The history of the rights to the composition is murky, but in essence the copyright that Warner/Chappel were using, filed in 1935 and acquired by them in 1988, protected only the (terrible, terrible) arrangement of the music, and not the (terrible, goddamn awful) lyrics and therefore the (atrocious, why god WHY?!) song itself.

According to the LA Times, Randall Newman, the attorney for the plaintiffs fighting Warner/Chappell said, upon hearing the verdict, that the song was, ‘finally free after 80 years!’ Now, this is a strange thing to say when a grotesque, terrifying beast like ‘Happy Birthday’ loses what minimal chains it once had. Obviously, right after leaving court, Mr Newman got in his car and drove down to a lonely beach on the coast to return to his main job of holding a candlelit vigil until the rising of Cthulhu and the Great Old Ones.
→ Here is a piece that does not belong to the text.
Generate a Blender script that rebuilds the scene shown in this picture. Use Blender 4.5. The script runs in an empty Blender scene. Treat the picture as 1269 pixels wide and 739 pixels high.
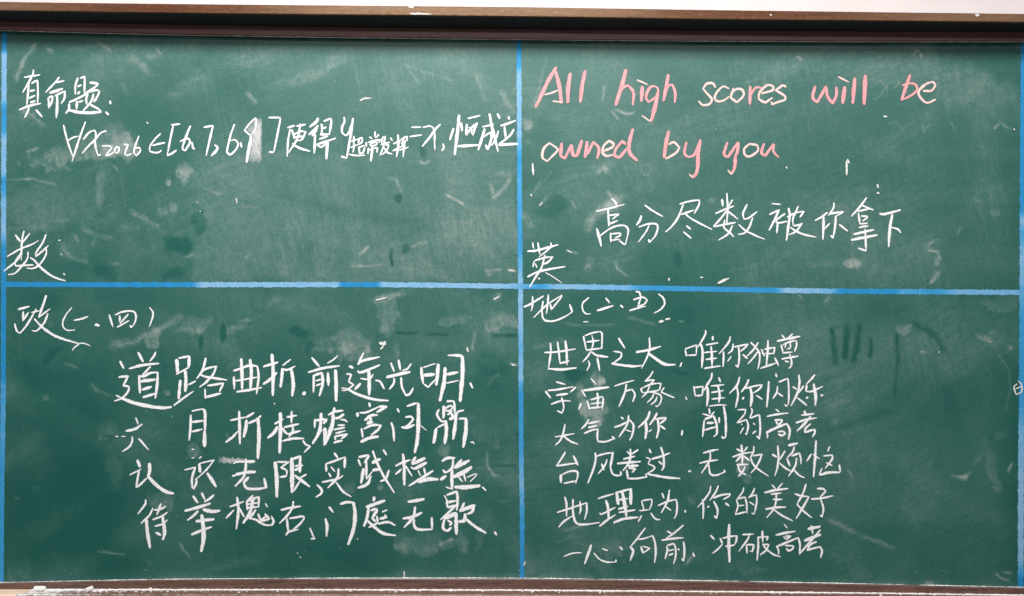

Obviously, for most of music lovers, the disintegration of ‘Happy Birthday’s’ chains is just a symbolic loss. The fact that this giant, anti-melodious turd now rightfully belongs to the public and therefore can be flung anywhere at any time won’t actually affect your lives in any practical way. I’m sure that at some point you’ve been annoyed by the song in a restaurant, and yet rare was the occasion that a troupe of Warner attorneys came stomping in, Simpsons-lawyer-gang style, brandishing a cease and desist and bringing sweet respite. For me, however, it is a very real practical loss, as I have totally threatened that action many times when annoyed by the song in a public place. Sure it only works, like, half the time at best, but by the time you’re done you’ve already ruined the atmosphere and the party is in no mood to sing the song anymore either way, so it’s win-win. Incidentally that strategy is the most fun when applied at your own birthday!

OK, I admit: I exaggerate for comedic effect. In actual fact the song was scheduled to lapse into public domain next year, so I only had another few months left of ruining parties anyway. (That’s in the EU, that is. Otherwise that could’ve been a perfectly good reason to emigrate to the States, where the copyright was to hold for another 14 years after that, and I hear you guys are severely lacking in whiskey-clutching killjoy Czech-Brits). But alas, this process has now been expedited, and so the once technically-imprisoned ‘Happy Birthday’ is now free to roam the wilds and experience the wind on its Medusa-like face without fear of reprisal.

Now if only someone could do this for the music of Creed, except in the opposite direction, that would be great. Just brainstorming here, but a possible court ruling could be: whenever a radio station plays a Creed track, the offending DJ gets balefired out of existence. You know, something proportional and fair.